On the other hand, her cousins seem like they are the type people who are quick to react and get angry. They get angrier than most people, when they get angry too. They saw me as a threat and they noticed that I lived near them. They really premeditated hexing me, followed through with their plan, and were successful in doing that. I think at some point, it shifted from serious revenge to they just get a kick out of seeing what they can do with their harmful magic tricks. This is a seriously f-d up hobby that they want to continue learning about and playing with. They wanted to see how the magic can further benefit them. They also might possibly enjoy the notoriety that they have earned for their crazy Santeria hexing skills. They didn’t anticipate that I would get law enforcement to believe me and investigate this. They are seriously pissed at the thought of potentially getting punished for this mess, which they never anticipated.  I may have lost track of time but I was so confused and frightened when I first got hexed. My first instinct was to ask how I can get myself out of this and who can help me? I may have started asking for help too quickly. I didn’t give them a chance to end this before they suffered any consequences to their actions. They were so callous and ruthless though. How could I trust people who keep telling me how much they hate me? They refused to agree to ever stop hexing me. They were messing up my life and continued to do so in ways that I may not even know yet. I fear that they have messed with my family members and who knows who else? They appear to have the capability to spy on people without their knowledge, unless they speak to their target directly, I would have no idea myself, if they hadn’t started talking to me. I wonder how long they were spying on me before I was aware of the spying. I wonder what other crimes they may have committed.and how serious those crimes are?  

I may have asked for help too soon though. There is a slim chance that they would have stopped hexing me completely, on their own. But even when the voices were few and far between, they always came back. They would pop in to insult me a few times a week, if not more. It seems that when they had a free moment, they would spend longer harassing and threatening me. The 

Their diatribes could run long and be very repetitive. I truly believe that they have been messing me up in other bigger ways. They have been messing with my health and safety and of those close to me probably too.  I may never know for sure. When I did start telling people what I believed was happening, I know it affected the two male cousin’s livelihood. They all eventually moved back to Venezuela, because they weren’t making it here, as they hoped to.  R was a well known surf photographer. I don’t know about now. E had a few potential surf sponsors like Lost and Psycho Surf. I think those sponsorships fell through. I feel grateful to still be alive and wonder if they have seriously tried to kill me, but maybe weren’t successful? Or they may not have wanted to get caught on a serious charge, so they continually do more covert or smaller things to mess with me but fly under the radar too. They dont want to lose their easy lives and freedom, which will allow them to continue messing with me. I think that they assumed they would never get caught. They will definitely continue to get their kicks hexing me indefinitely if at all possible. We will see if karma smacks them back in the face.
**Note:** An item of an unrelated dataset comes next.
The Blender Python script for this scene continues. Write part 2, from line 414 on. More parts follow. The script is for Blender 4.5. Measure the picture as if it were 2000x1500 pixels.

Fingers crossed!

I am forever grateful to my awesome family friends, who helped other people hear the voices in my head, that no one else would have heard otherwise. My bad luck and my hell-like mental state would have continued to be written off, as merely mental illness. I hope this investigation can give us some useful information to help others in similar situations and be used to solve more crimes. I think many people are looking into this situation and helping me. Thank you to everyone helping me. I know I don’t necessarily completely deserve anyone’s help. I am not a complete victim here. I am a villain in other people’s story. No one  really wins here. Many involved and those around around us got hurt as a result. The heroes here are the awesome Native Americans and law enforcement, who are using their skills and power for good and to help protect people from harmful magic.

 I know that my family and friends would like me to insert a courtesy thank you here. Don’t hold your breath. I don’t appreciate the secrecy and the lying behind my back. I don’t appreciate the trying to bother me or making jokes at my expense. You may try to say that you have the best of intentions. I just don’t see it. I will probably forgive you, but I don’t thank you or credit you for anything at this point. Sometimes you see the forest through the trees years later though. That definitely could happen. I am remembering how my mother wanted to care for foster newborns until they were paired up with adoptive parents and released to them. At 16 years old, I wanted nothing to do with helping my Mom or babysitting the babies , to give her a break and help her with her passion project. It was selfish and immature looking back. I didn’t feel bad about my resistance at the time. Now I definitely feel differently. My mother must be looking down on me right now and trying to help. After all, if we never cared for foster babies we would have never met our family friends who are caring for and protecting me right now. Great idea Mom! I finally see the beauty of your idea of helping and giving to others. It’s beautiful how our family friends felt so much joy in expanding their family that they remembered us and our part in their sons very first months and now things have come full circle. I may not appreciate the little things my family and friends are doing for me now but hopefully I will see it in time to thank everyone and make peace with them too.